February 25, 2016
Kasich Pushes Christians to the Baking Point

Kasich Pushes Christians to the Baking Point

If you like President Obama's position on religious liberty, then Governor John Kasich (Ohio) is the candidate for you. At yesterday's University of Virginia event, Kasich's remarks on the clash between sexual liberalism and personal freedom were so extreme that they could've been mistaken for the current administration's. In one of the more stunning moments of the Buckeye's campaign, Kasich took direct aim at people like Aaron and Melissa Klein, who were ordered to surrender their First Amendment rights as a "price of doing business." (Watch their moving story here.)

The young Christian parents of five have suffered through the shuttering of their bakery, a $135,000 fine, and years of costly court battles, all because a handful of Oregon tyrants feel as Kasich does: that the government should be able to punish Americans who believe differently about marriage than the radical Left. In his talk Wednesday, Governor Kasich pulled back the curtain on what his administration would do to stem the tide of this religious hostility: Nothing. It's time for Christians to get over their convictions, he argued. "I think frankly," he told the audience in Charlottesville, "our churches should not be forced to do anything that's not consistent with them. But if you're a cupcake maker and somebody wants a cupcake, make them a cupcake. Let's not have a big lawsuit or argument over all this stuff. Move on. The next thing, you know, they might be saying if you're divorced you shouldn't get a cupcake."

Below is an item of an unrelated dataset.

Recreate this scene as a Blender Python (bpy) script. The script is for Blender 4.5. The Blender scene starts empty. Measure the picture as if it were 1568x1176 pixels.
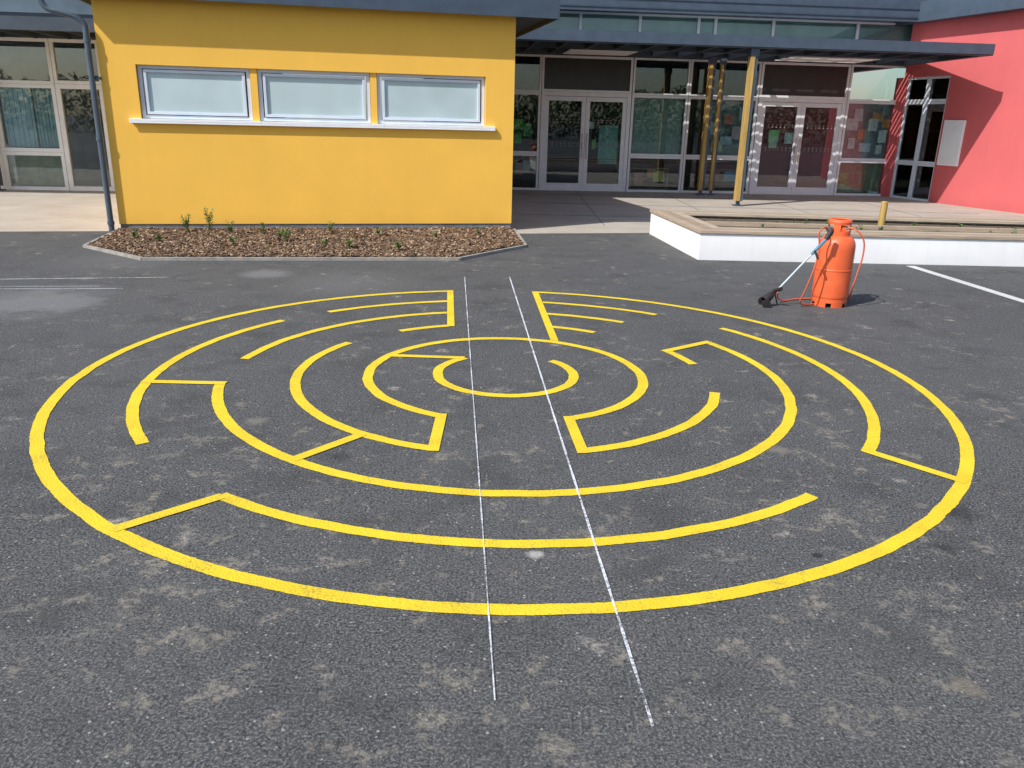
import bpy, bmesh, math, random
from mathutils import Vector, Matrix, noise
random.seed(7)
sc=bpy.context.scene
COL=bpy.context.collection
# ---------------------------------------------------------------- helpers
class NT:
    def __init__(s,name):
        s.m=bpy.data.materials.new(name);s.m.use_nodes=True;s.t=s.m.node_tree
        s.b=s.t.nodes['Principled BSDF'];s.out=s.t.nodes['Material Output']
        s.tc=s.t.nodes.new('ShaderNodeTexCoord')
    def n(s,k,**kw):
        x=s.t.nodes.new('ShaderNode'+k)
        for a,v in kw.items():
            if a in x.inputs: x.inputs[a].default_value=v
            else: setattr(x,a,v)
        return x
    def l(s,a,b): s.t.links.new(a,b)
    def noise(s,scale,detail=3,rough=.5,vec=None,dist=0):
        x=s.n('TexNoise');x.inputs['Scale'].default_value=scale;x.inputs['Detail'].default_value=detail
        x.inputs['Roughness'].default_value=rough;x.inputs['Distortion'].default_value=dist
        s.l(vec if vec else s.tc.outputs['Object'],x.inputs['Vector']);return x.outputs['Fac']
    def ramp(s,fac,stops):
        r=s.n('ValToRGB');e=r.color_ramp.elements
        while len(e)<len(stops): e.new(.5)
        for i,(p,c) in enumerate(stops):
            e[i].position=p;e[i].color=(c,c,c,1) if isinstance(c,(int,float)) else (*c,1)
        s.l(fac,r.inputs[0]);return r.outputs[0]
    def mix(s,fac,a,b,mode='MIX'):
        x=s.n('MixRGB',blend_type=mode)
        for i,v in enumerate((fac,a,b)):
            if hasattr(v,'links'): s.l(v,x.inputs[i])
            elif isinstance(v,(int,float)): x.inputs[i].default_value=v if i==0 else (v,v,v,1)
            else: x.inputs[i].default_value=(*v,1)
        return x.outputs[0]
    def math(s,op,a,b=0.,c=None,clamp=False):
        x=s.n('Math',operation=op,use_clamp=clamp)
        for i,v in enumerate((a,b) if c is None else (a,b,c)):
            if hasattr(v,'links'): s.l(v,x.inputs[i])
            else: x.inputs[i].default_value=v
        return x.outputs[0]
    def bump(s,h,strength=.3,dist=.01):
        b=s.n('Bump');b.inputs['Strength'].default_value=strength;b.inputs['Distance'].default_value=dist
        s.l(h,b.inputs['Height']);s.l(b.outputs[0],s.b.inputs['Normal'])
    def col(s,c):
        if hasattr(c,'links'): s.l(c,s.b.inputs['Base Color'])
        else: s.b.inputs['Base Color'].default_value=(*c,1)
def simple(name,c,rough=.6,var=.15,scale=4,metal=0,bump=0,bscale=60,bd=.005,spec=None):
    M=NT(name)
    n=M.noise(scale,2,.6)
    f=M.ramp(n,[(.3,0.),(.7,1.)])
    M.col(M.mix(f,tuple(x*(1-var) for x in c),tuple(min(1,x*(1+var)) for x in c)))
    M.b.inputs['Roughness'].default_value=rough;M.b.inputs['Metallic'].default_value=metal
    if spec is not None: M.b.inputs['Specular IOR Level'].default_value=spec
    if bump: M.bump(M.noise(bscale,3,.6),bump,bd)
    return M.m
class MB:
    def __init__(s): s.v=[];s.f=[]
    def box(s,x0,x1,y0,y1,z0,z1,M=None):
        b=len(s.v)
        P=[(x,y,z) for z in (z0,z1) for x,y in ((x0,y0),(x1,y0),(x1,y1),(x0,y1))]
        if M is not None: P=[tuple(M@Vector(p)) for p in P]
        s.v+=P
        for q in ((3,2,1,0),(4,5,6,7),(0,1,5,4),(1,2,6,5),(2,3,7,6),(3,0,4,7)): s.f.append(tuple(b+i for i in q))
    def prism(s,poly,z0,z1):
        b=len(s.v);n=len(poly)
        s.v+=[(x,y,z0) for x,y in poly]+[(x,y,z1) for x,y in poly]
        s.f.append(tuple(b+i for i in reversed(range(n))));s.f.append(tuple(b+n+i for i in range(n)))
        for i in range(n):
            j=(i+1)%n;s.f.append((b+i,b+j,b+n+j,b+n+i))
    def lathe(s,prof,seg=40,M=None,a0=0,a1=360):
        b=len(s.v);full=abs(a1-a0)>=360;k=seg if full else seg+1
        for r,z in prof:
            for i in range(k):
                a=math.radians(a0+(a1-a0)*i/seg);p=Vector((r*math.cos(a),r*math.sin(a),z))
                if M is not None:p=M@p
                s.v.append(tuple(p))
        for j in range(len(prof)-1):
            for i in range(seg):
                i2=(i+1)%k
                s.f.append((b+j*k+i,b+j*k+i2,b+(j+1)*k+i2,b+(j+1)*k+i))
    def tube(s,pts,r,seg=10,smooth=True):
        P=[Vector(p) for p in pts];Q=[]
        if smooth and len(P)>2:
            for i in range(len(P)-1):
                p0=P[max(i-1,0)];p1=P[i];p2=P[i+1];p3=P[min(i+2,len(P)-1)]
                for k in range(8):
                    t=k/8
                    Q.append(.5*((2*p1)+(p2-p0)*t+(2*p0-5*p1+4*p2-p3)*t*t+(3*p1-p0-3*p2+p3)*t**3))
            Q.append(P[-1])
        else: Q=P
        b=len(s.v);up=Vector((.3,.2,1)).normalized()
        for i,q in enumerate(Q):
            d=(Q[min(i+1,len(Q)-1)]-Q[max(i-1,0)]).normalized()
            a=d.cross(up)
            if a.length<1e-3:a=d.cross(Vector((1,0,0)))
            a.normalize();c=d.cross(a).normalized()
            rr=r[i*len(r)//len(Q)] if isinstance(r,list) else r
            for j in range(seg):
                t=2*math.pi*j/seg;s.v.append(tuple(q+(a*math.cos(t)+c*math.sin(t))*rr))
        for i in range(len(Q)-1):
            for j in range(seg):
                k=(j+1)%seg;s.f.append((b+i*seg+j,b+i*seg+k,b+(i+1)*seg+k,b+(i+1)*seg+j))
        s.f.append(tuple(b+j for j in range(seg)));s.f.append(tuple(b+(len(Q)-1)*seg+j for j in reversed(range(seg))))
    def done(s,name,mat,parent=None,smooth=False,bevel=0):
        me=bpy.data.meshes.new(name);me.from_pydata(s.v,[],s.f);me.materials.append(mat)
        bm=bmesh.new();bm.from_mesh(me);bmesh.ops.recalc_face_normals(bm,faces=bm.faces);bm.to_mesh(me);bm.free()
        o=bpy.data.objects.new(name,me);COL.objects.link(o)
        if parent:o.parent=parent
        if smooth:
            for p in me.polygons:p.use_smooth=True
        if bevel:
            m=o.modifiers.new('b','BEVEL');m.width=bevel;m.segments=2;m.limit_method='ANGLE'
        return o
def empty(name,loc=(0,0,0),ang=0):
    e=bpy.data.objects.new(name,None);COL.objects.link(e);e.location=loc;e.rotation_euler=(0,0,ang);return e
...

Move on? From what? The Bill of Rights? Our deeply-held beliefs? We already knew a Kasich administration wouldn't defend marriage ("the Court has ruled," he insisted), but who could believe that it would continue the Obama's war on religious freedom? Amazingly, what the governor advocates is licensing the same discrimination against Christians that this coercion is supposed to spare others from. In the meantime, no one is suggesting that any person -- homosexual, divorcee, or adulterer -- be denied service at a sandwich or cupcake shop, hotel room, or anything else. That's a convenient -- and patently false -- line of the Left. If the governor had familiarized himself with the stories of these shop owners before attacking them, he would know that people like Barronelle Stuzman actually offered to sell unarranged flowers and other goods to the same-sex couples in question. What they object to is being forced to use their God-given creative skills and talents in an event that violates everything their faith stands for.

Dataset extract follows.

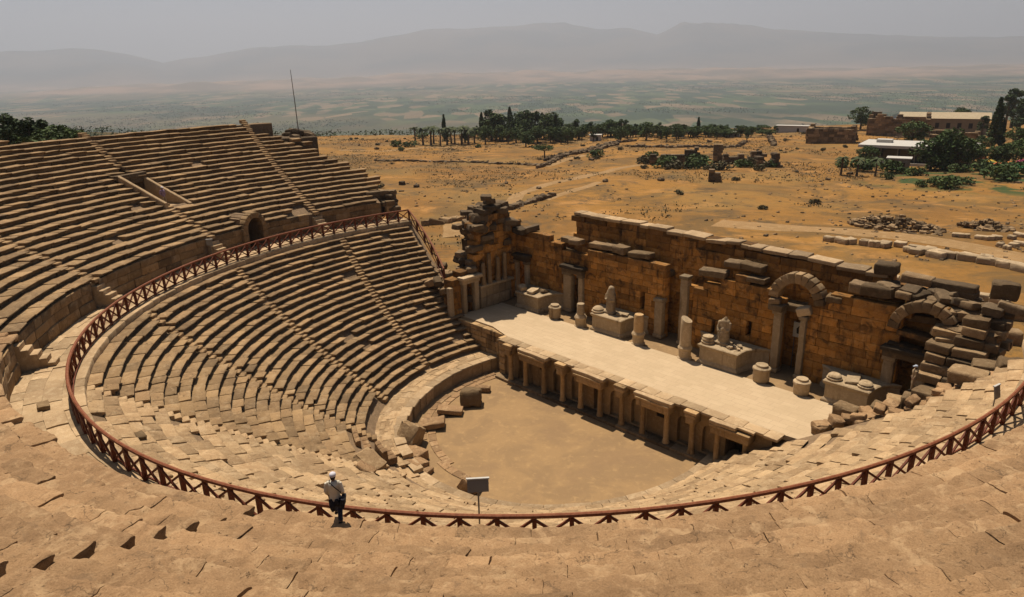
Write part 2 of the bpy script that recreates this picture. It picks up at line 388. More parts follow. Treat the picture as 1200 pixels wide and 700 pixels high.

"Marriage is not like a hamburger or a taxi ride," the University of Illinois Law School's Robin Fretwell Wilson points out, "it's a deeply intimate service that is religiously infused. This is one of the places where the law can temper bad impulses. We don't want to run religious people out of the public square, nor do we want to drive lesbians and gays out of society." Unfortunately in this case, Kasich believes as President Obama does -- that faith should be quarantined to the four walls of the church. That's not only a fundamental misunderstanding about the Constitution, but a dangerous one.

Work is not, nor was it ever intended to be, a faith-free zone. A plain reading of the law makes it obvious that the Kleins, Stuzmans, Adamsons, Odgaards, Giffords, Hugenins, Millers, and dozens of others are under no obligation to use their talent to communicate a message at odds with their convictions. That kind of viewpoint coercion belongs in communist regimes, not the United States of America. Unfortunately, Kasich, like the rest of the P.C. police, views this issue through the lens of political correctness -- not the Constitution, which protects the expression of personal views, even in the marketplace. (That's why they call it the free market!)

But be advised: this thinking not only puts Kasich on the wrong side of the law -- but the wrong side of voters too. Strong-arming Christians hasn't exactly been a political winner in America. A whopping 85% of Americans believe what Governor Kasich apparently doesn't: that a Christian business owner has the right to say no if her religious beliefs clash with a same-sex "marriage" client. If 2016 is, in fact, a religious liberty election, then John Kasich may want to rethink his strategy -- and soon.

"DISCLAIMER: Tony Perkins has made an endorsement in his individual and personal capacity only, and it should not be construed or interpreted in any way as the endorsement of FRC, FRC Action, or any affiliated entity."